Переписка между Блоком и Борисом Бугаевым (впоследствии Андреем Белым) возникла стихийно. Сам Белый так вспоминает этот момент:
«Начали мы переписку, скрестив свои письма: внезапная мысль осенила его и меня в тот же день: ему – написать мне; мне – написать ему; так: когда распечатывал я его синий конверт и читал извинения в том, что, не будучи лично знаком, он мне пишет, он тоже читал извинения мои, что, не будучи лично знаком, я пишу ему; письма эти пересеклись в дороге; так неожиданно для нас обоих началась наша переписка».
Оба поэты, оба – в поисках новых форм искусства, оба поклонники Владимира Соловьёва и его теории Вечной Женственности, оба увлечены французским и русским символизмом, оба отзывчивы ко всему нездешнему, астральному, неземному. Казалось бы, в этом трансцендентальном царстве и скамеечки не могло найтись для земной, жаждущей простого счастья Любови Дмитриевны. Но непредсказуема судьба, непредсказуемы поэты. Не то что скамеечка – все тот же пьедестал, в лучах обожания и поклонения, ждал бедную, не готовую к такому повороту княжну Любу. Тот самый пьедестал, на который Блок так упорно толкал ее еще до свадьбы. Теперь у него нашлись помощники.
В начале лета 1905 года Белый со своим другом, Сергеем Соловьёвым (племянником знаменитого философа), приехали погостить в имение Блоков – Шахматово. И оба сразу попали под обаяние Л. Д.
«В их восторгах, – запишет потом тетка Блока, Марья Андреевна Бекетова, – была изрядная доля аффектации, а в речах много излишней экспансивности. Они положительно не давали покоя Любови Дмитриевне, делая мистические выводы и обобщения по поводу ее жестов, движений, прически. Стоило ей надеть яркую ленту, иногда просто махнуть рукою, как уже „блоковцы" переглядывались со значительным видом и вслух произносили свои выводы. На это нельзя было сердиться, но это как-то утомляло, атмосфера получалась тяжеловатая».
О том же вспоминает и сама Л. Д. в своих мемуарах:
«Была я в то время и семьей Саши, и московскими „блоковцами" захвачена, превознесена без толку и на все лады, мимо моей простой человеческой сущности.
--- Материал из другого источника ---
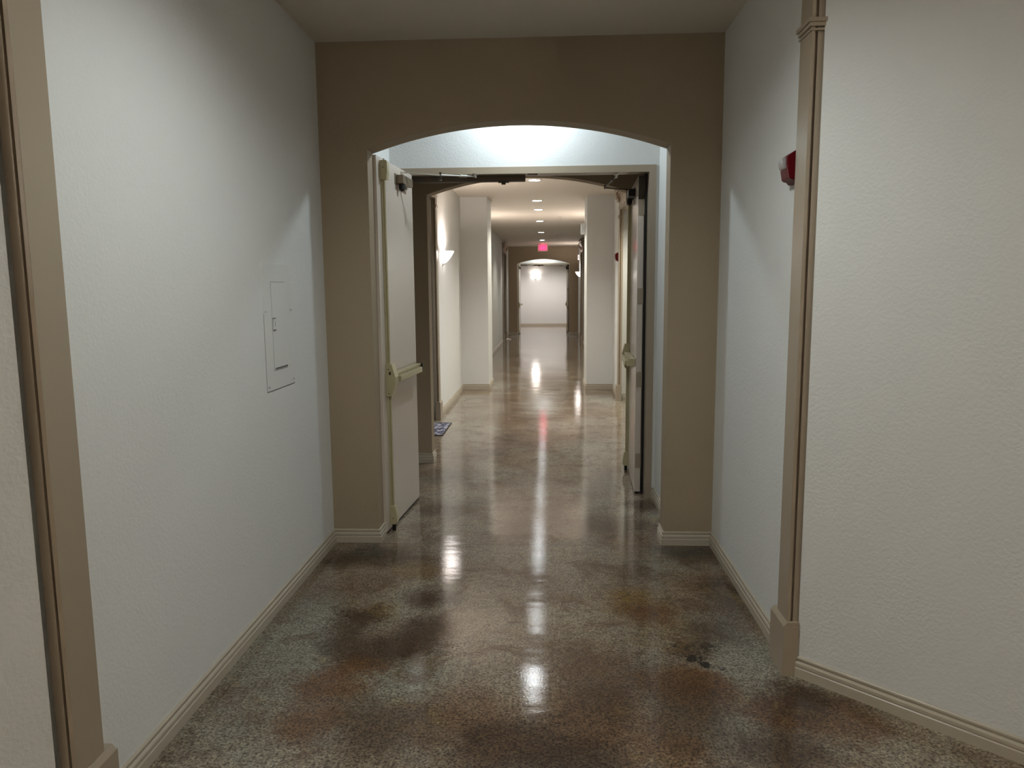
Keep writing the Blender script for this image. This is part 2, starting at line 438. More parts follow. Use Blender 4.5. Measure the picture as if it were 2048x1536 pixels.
# lobby at the far end
wall('wall_end', -4.6, 4.6, YE, YE + W)
wall('wall_left', -4.6, XL, Y2 + T + DY, Y2 + T + DY + 0.02); wall('wall_right', XR, 4.6, Y2 + T + DY, Y2 + T + DY + 0.02)
wall('wall_left', -4.6, -4.46, Y2 + T + DY, YE); wall('wall_right', 4.46, 4.6, Y2 + T + DY, YE)

# ------------------------------------------------------------------ baseboards
PROF = [(0.0, 0.0), (0.016, 0.0), (0.016, 0.039), (0.0125, 0.0425), (0.0125, 0.0455), (0.0145, 0.048), (0.0145, 0.060),
        (0.0100, 0.066), (0.0060, 0.068), (0.0060, 0.072), (0.0098, 0.076), (0.0098, 0.083), (0.006, 0.087), (0.0, 0.0875)]
def sweep(name, path, side, prof=PROF, mat=BASE):
    """side=+1: room lies to the left of the direction of travel"""
    n = len(path); offs = []
    for i in range(n):
        def nrm(a, b):
            d = Vector((b[0]-a[0], b[1]-a[1])).normalized(); return Vector((-d.y, d.x)) * side
        if i == 0: v = nrm(path[0], path[1])
        elif i == n-1: v = nrm(path[-2], path[-1])
        else:
            a = nrm(path[i-1], path[i]); b = nrm(path[i], path[i+1]); v = (a + b); v /= max(v.dot(a), 0.2)
        offs.append(v)
    bm = bmesh.new(); rows = []
    for i, p in enumerate(path):
        rows.append([bm.verts.new((p[0] + offs[i].x*o, p[1] + offs[i].y*o, z)) for (o, z) in prof])
    for i in range(n-1):
        for k in range(len(prof)-1):
            bm.faces.new((rows[i][k], rows[i+1][k], rows[i+1][k+1], rows[i][k+1]))
    bm.faces.new(rows[0]); bm.faces.new(rows[-1][::-1])
    return struct(name, bm, mat)

def far(p, t): return (p[0] + t[0], p[1] + t[1])
FOL, FOR = 2*XC - 0.7866, 0.7866
sweep('baseboard_left', [(LS[0] + LD[0]*2.6, LS[1] + LD[1]*2.6), LS], -1)
sweep('baseboard_right', [(RS[0] + RD[0]*3.2, RS[1] + RD[1]*3.2), RS], 1)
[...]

Моя молодость таила в себе какое-то покоряющее очарование, я это видела, это чуяла; и у более умудренной опытом голова могла закружиться».
Мы знаем, что лучшим лекарством, противоядием против высокопарности является ирония. Ни Блок, ни Белый не обладали этим чувством, поэтому могли воспарять в заоблачные дали и выси, не обращая внимания на окружающих. «Я не страдаю иронией», – с гордостью писал Белый в своих воспоминаниях.
Нет, друг Поэта и не подумал вытеснять Возлюбленную из его сердца. Наоборот – он загорелся страстным желанием оттеснить Поэта от пьедестала, остаться единственным поклонником и жрецом Л. Д. И перед отъездом из Шахматова передал ей письмо с признанием в любви. С этого момента началась запутанная треугольная драма, тянувшаяся три года. Но чтобы рассказать о ней подробно, я должна сделать историко-психологическое отступление.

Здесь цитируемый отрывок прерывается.